Frequently Asked Questions
Why do men who dislike women support a movement that celebrates wives?
It sounds paradoxical, but research suggests the appeal is rooted in control rather than admiration. Men high in hostile sexism, who hold adversarial, derogatory views of women, tend to support the tradwife movement because it formalizes an arrangement where women are financially and personally dependent. The same men often describe homemaking dismissively, as an easy option for women who want to avoid real work, revealing that their apparent enthusiasm is entangled with contempt.
Isn’t the tradwife trend more about chivalry than anything sinister?
That’s what researchers initially expected to find, and the social media presentation of tradwife content certainly leans in that direction, heavy on softness, devotion, and domestic warmth. But a new study found no significant link between protective, chivalrous attitudes in men and favorable views of the movement. The stronger predictor was hostile sexism, not the benevolent kind, which suggests the aesthetic may be doing work to obscure what’s actually driving male support.
Does religion explain why men support tradwives?
Religiosity is a factor, but not the dominant one. Men for whom faith plays a more central role in daily life were more likely to look favorably on the tradwife movement, and this held regardless of specific religious affiliation. However, hostile sexism remained the most powerful predictor in the statistical model even after accounting for religiosity, politics, and other demographic variables.
Are tradwives themselves at risk from men who support them for the wrong reasons?

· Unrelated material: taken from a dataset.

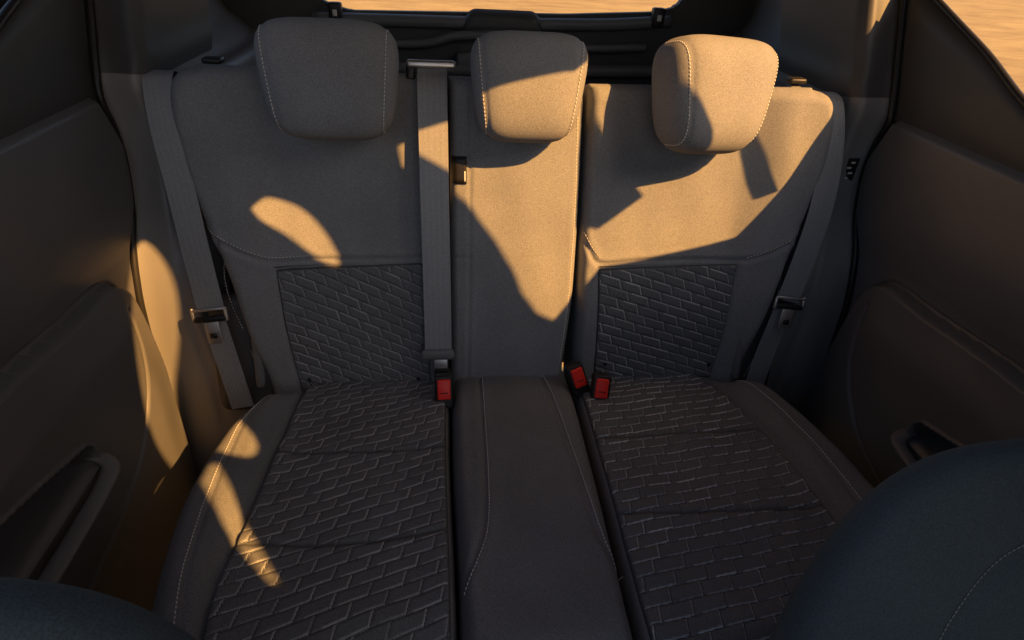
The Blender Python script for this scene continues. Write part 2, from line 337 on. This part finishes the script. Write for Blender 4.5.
# headrests
def headrest(cx,cv,ch,a,b,c,tap=.07,skew=0,yaw=0,lab=None):
    n=44;faces=[];pts=[];ex=4.2;kz_=3.2
    def shape(D):
        D=D/np.linalg.norm(D,axis=1)[:,None];x,y,z=np.abs(D).T
        f=((x/a)**ex+(y/b)**ex)**(kz_/ex)+(z/c)**kz_;r=f**(-1/kz_);return D*r[:,None]
    g=np.tan(np.linspace(-1,1,n)*math.pi/4)
    for ax in range(3):
        for sgn in (1,-1):
            A,Bq=np.meshgrid(g,g,indexing='ij');D=np.zeros((n,n,3));D[...,ax]=sgn;D[...,(ax+1)%3]=A;D[...,(ax+2)%3]=Bq*sgn
            off=len(pts)*n*n;pts.append((D*np.array([a,b,c])).reshape(-1,3));faces+=gridfaces(n,n,off)
    P=shape(np.vstack(pts))
    def deform(P):
        t=P[:,1]/b;x=P[:,0]*(1+tap*t-.02*t*t)+skew*t;h=P[:,2]*(1-.12*np.clip(-t,0,1)**2)-.0072*(t-.2)
        cy,sy=math.cos(yaw),math.sin(yaw);return np.stack([cy*x+sy*h,P[:,1],-sy*x+cy*h],1)
    gr=.0035*np.exp(-((np.abs(P[:,0])-.80*a)/.0032)**2)
    nr=P/np.linalg.norm(P,axis=1)[:,None]*np.array([.3,.3,1]);P2=deform(P-nr*gr[:,None])
    W=BF.p(P2[:,0]+cx,P2[:,1]+cv,P2[:,2]+ch)
    o=mk('headrest',W,faces,M_fab,seat)
    import bmesh
    bm=bmesh.new();bm.from_mesh(o.data);bmesh.ops.remove_doubles(bm,verts=bm.verts,dist=1e-5);bmesh.ops.recalc_face_normals(bm,faces=bm.faces);bm.to_mesh(o.data);bm.free()
    if lab:o['label']=lab
    for sx in (-1,1):
        x0=sx*.845*a;L=[]
        for ph in np.linspace(-1.9,1.9,90):
            lo,hi=0,3
            for _ in range(30):
                r=(lo+hi)/2;y=r*math.sin(ph);z=r*math.cos(ph)
                f=(abs(x0/a)**ex+abs(y)**ex)**(kz_/ex)+abs(z)**kz_
                if f>1:hi=r
                else:lo=r
            L.append((x0,lo*math.sin(ph)*b,lo*math.cos(ph)*c))
        Q=deform(np.array(L));Wp=BF.p(Q[:,0]+cx,Q[:,1]+cv,Q[:,2]+ch+.0004)
        s_=stitches('stitching',Wp,None,BF.n,r=.0007);sub(s_,o)
    for sx in (-.055,.055):
        s_=tube('headrest_post',[BF.p(cx+sx,cv-.03,ch-.045),BF.p(cx+sx,cv-.06,ch-.055),BF.p(cx+sx,cv-.14,ch-.08)],.006,M_steel);sub(s_,o)
headrest(-.331,.598,.072,.112,.096,.056,.10,-.003)
headrest(.006,.596,.072,.097,.091,.053,.13,.002)
headrest(.342,.592,.070,.109,.100,.066,.18,.010,.33,lab='outer headrest turned slightly inward, lit golden')
# ------------------------------------------------------------------ belts
def ribbon(name,path,width,parent,wd=None,n=60,th=.0009):
    P=cr(path,n);T=np.gradient(P,axis=0);T/=np.linalg.norm(T,axis=1)[:,None];V=[];A=[]
    for k,(p,t) in enumerate(zip(P,T)):
        w=np.array(wd[0])*(1-k/(n-1))+np.array(wd[1])*k/(n-1);w=w-(w@t)*t;w/=np.linalg.norm(w);nn=np.cross(t,w)
        for s in (-1,-.97,0,.97,1):
            V.append(p+w*s*width/2+nn*(th if abs(s)<1 else 0));A.append((s+1)/2)
        for s in (.97,0,-.97):
            V.append(p+w*s*width/2-nn*th);A.append((s+1)/2)
    F=[]
    for i in range(n-1):
        for k in range(8):F.append([i*8+k,i*8+(k+1)%8,(i+1)*8+(k+1)%8,(i+1)*8+k])
    F.append(list(range(8)));F.append([(n-1)*8+k for k in range(8)][::-1])
    return mk(name,V,F,M_web,parent,attr=A,smooth=False)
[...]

The researchers raise this concern explicitly. Women who identify as tradwives typically cede considerable financial and personal autonomy to their husbands, which makes them vulnerable if the marriage becomes unstable. If the men most likely to support this lifestyle are motivated by resentment and a desire for control rather than care, that’s a meaningful risk that the cheerful aesthetics of the movement tend to obscure.